NTA in any way, shape or form.
I knew a lot of people who survived that war, once upon a time. Their families died, wiped out. They lived entire lives wishing for even the smallest hint or word that maybe their family lived. They moved on, created entirely new families, but they still wished and prayed.
Instead, they went into their graves knowing the people they loved most were in a mass grave, turned to ash, gone up in cinders. If they were lucky, they knew where the final place their family member was seen alive was located. They didn’t know if they were moved, relocated, or that was it. There was no possible way for them ever to find out.
The person they loved more than life itself became a nameless casualty. Their body starved, desecrated, relieved of life. The only person who would ever remember their name now also being lowered into the earth.
He lived. She remembered. Your family remembers. He made a second family and they remember. He will not be forgotten. He will not be one of… he got to be him until the moment he had his name carved in a headstone. Even in death, he got to be someone. And you gave her that before she passed.

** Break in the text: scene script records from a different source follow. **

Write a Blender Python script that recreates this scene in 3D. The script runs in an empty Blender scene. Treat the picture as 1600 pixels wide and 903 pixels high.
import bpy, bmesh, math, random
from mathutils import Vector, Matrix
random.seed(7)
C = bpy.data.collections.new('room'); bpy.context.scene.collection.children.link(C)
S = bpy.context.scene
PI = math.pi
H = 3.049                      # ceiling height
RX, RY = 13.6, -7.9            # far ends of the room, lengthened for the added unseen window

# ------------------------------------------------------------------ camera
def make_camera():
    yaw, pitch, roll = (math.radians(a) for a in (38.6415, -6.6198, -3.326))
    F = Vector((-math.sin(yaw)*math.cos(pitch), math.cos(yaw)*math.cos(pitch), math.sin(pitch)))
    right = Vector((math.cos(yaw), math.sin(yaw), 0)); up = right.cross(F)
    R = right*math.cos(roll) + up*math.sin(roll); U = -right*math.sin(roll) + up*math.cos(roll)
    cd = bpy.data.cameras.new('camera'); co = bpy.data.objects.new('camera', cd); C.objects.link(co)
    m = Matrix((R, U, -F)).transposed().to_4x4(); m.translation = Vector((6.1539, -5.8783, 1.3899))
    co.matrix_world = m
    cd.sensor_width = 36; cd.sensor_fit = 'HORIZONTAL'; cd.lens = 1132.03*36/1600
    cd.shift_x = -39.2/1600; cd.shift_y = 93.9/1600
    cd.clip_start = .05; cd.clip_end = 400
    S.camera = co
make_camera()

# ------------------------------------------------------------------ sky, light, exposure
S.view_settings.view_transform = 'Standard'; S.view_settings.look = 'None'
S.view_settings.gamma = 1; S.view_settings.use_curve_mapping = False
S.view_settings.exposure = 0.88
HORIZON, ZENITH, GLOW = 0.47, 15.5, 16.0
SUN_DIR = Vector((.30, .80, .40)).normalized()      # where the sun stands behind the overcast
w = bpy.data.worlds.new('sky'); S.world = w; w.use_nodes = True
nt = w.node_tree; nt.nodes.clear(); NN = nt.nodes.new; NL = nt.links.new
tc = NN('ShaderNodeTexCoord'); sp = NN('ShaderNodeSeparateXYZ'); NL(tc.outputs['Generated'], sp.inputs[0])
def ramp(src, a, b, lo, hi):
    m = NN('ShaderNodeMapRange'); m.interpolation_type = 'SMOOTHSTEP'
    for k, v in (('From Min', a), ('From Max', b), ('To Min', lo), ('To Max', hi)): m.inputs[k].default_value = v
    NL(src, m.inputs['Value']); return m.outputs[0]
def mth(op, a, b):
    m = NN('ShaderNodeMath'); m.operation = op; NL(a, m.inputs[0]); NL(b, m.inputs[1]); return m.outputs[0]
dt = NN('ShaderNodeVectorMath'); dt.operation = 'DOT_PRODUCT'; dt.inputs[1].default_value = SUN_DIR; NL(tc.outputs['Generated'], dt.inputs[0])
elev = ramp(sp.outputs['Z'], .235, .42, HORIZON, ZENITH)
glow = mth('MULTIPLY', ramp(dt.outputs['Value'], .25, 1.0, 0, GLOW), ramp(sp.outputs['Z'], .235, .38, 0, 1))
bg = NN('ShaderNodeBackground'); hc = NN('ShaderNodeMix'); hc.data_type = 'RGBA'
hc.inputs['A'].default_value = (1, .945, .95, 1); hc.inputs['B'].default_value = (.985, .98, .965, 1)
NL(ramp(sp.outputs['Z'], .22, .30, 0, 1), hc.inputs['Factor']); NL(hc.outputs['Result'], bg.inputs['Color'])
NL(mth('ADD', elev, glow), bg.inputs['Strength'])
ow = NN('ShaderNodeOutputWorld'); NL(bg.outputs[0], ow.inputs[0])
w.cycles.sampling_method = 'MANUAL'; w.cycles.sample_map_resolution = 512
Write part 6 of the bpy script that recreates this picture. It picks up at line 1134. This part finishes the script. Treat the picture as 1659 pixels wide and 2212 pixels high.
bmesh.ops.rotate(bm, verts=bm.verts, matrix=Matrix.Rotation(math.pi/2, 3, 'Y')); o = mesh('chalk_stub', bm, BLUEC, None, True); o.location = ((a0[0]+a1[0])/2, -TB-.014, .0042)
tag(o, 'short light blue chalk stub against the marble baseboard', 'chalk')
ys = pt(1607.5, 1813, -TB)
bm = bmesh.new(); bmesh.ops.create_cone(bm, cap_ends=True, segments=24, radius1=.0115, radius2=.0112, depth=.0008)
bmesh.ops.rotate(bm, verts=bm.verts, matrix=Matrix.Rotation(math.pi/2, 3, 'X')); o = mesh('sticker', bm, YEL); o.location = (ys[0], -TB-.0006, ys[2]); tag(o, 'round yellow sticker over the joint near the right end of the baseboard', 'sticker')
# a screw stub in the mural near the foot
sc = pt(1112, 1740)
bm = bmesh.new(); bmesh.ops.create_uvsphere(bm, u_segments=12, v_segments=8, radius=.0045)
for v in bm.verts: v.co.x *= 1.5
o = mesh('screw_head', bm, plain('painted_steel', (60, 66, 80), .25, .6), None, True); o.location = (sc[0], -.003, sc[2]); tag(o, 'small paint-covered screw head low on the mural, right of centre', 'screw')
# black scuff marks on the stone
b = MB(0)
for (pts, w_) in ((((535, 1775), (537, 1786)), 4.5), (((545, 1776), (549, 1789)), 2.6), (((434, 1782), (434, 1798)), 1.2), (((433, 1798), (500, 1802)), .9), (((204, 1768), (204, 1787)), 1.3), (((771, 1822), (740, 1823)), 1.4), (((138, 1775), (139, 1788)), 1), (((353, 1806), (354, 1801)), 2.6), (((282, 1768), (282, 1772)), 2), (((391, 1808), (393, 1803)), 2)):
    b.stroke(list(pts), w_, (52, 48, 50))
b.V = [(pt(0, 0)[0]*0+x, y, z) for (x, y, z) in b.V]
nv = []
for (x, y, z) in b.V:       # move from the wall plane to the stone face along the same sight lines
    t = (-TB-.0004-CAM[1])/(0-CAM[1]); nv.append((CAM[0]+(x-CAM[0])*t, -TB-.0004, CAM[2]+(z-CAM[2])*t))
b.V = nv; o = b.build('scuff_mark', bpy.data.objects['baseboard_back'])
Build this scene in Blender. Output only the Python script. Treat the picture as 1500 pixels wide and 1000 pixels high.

They were both someone.
It sounds like it gave her peace tbh.
So grandma is 91 in 2013, so born in 1922. Before WWII she had multiple children with her husband. WWII was 1939-1945, so if you are European she would have been 16 when her husband was drafted in 1939. If you’re American and he was drafted in 1945, she could have been 21.
To have 3 children by 21 in the 1930s means your grandma was the luckiest woman alive, given the rate of both infant and maternal mortality in childbirth at the time, with deaths practically guaranteed if you experienced something like preeclampsia or obstructed labour. While mothers have been having dozens of children for years, having 3 in a maximum of 5 years in the 1930s would have given her a mortality rate of over 1% with each birth, which doesn’t sound like much but it is in the 30s when childbirth was among the biggest mortality rates.
Except you said that grandpa couldn’t find your grandma & co due to bombings. There was one aerial bombing against the US in 1942, and to this day that is the only aerial bombing against North America. There were also incidents like Pearl Harbour and various ships were attacked, but unless granny lived on a boat she wouldn’t have had to evacuate.
Which means you’re European. Which means grandpa would have been drafted well before 1945. Which means grandma had her 3 kids by the time she was 16-20 (and 20 is pushing it because most European countries had established conscription by 1939). While the average marriage age in Europe at the time was 16, the conscription age was 18, and the bombings were largely in 1940/1941.
So for her to have 3 kids, and grandpa to have lost them in the bombings, grandma would have married grandpa when she was 16 and he was 18 in 1939, they had 3 kids, also in 1939, and then he got conscripted, also in 1939, in order to lose them in the bombings that began in 1940. That’s a lot to do in a year.
Additionally, while communication wasn’t great at the time, it was a lot better than you gave it credit for, and any evacuations were monitored reasonably well. There were absolutely cases of kids just… disappearing without documentation… but not a mother with three children who knew who her husband was and where he was and was waiting on him to come home.
And while there were also people who died in the bombings or were presumed dead, your grandpa wouldn’t have been able to declare people who were very much alive as passed away, your grandma would have been notified if he tried and she would have been documented somewhere, whether that was on a voting card, a work contract, or a rental agreement, and he wouldn’t have been able to remarry with a living wife. There were literal government departments dedicated specifically to reuniting loved ones who lost each other in the war. Communication being bad doesn’t explain how this could have happened unless grandma didn’t put her name on anything at all through to 2013.
So not TA for telling your grandma about this, given it didn’t happen. YTA for using global tragedies for your karma farming.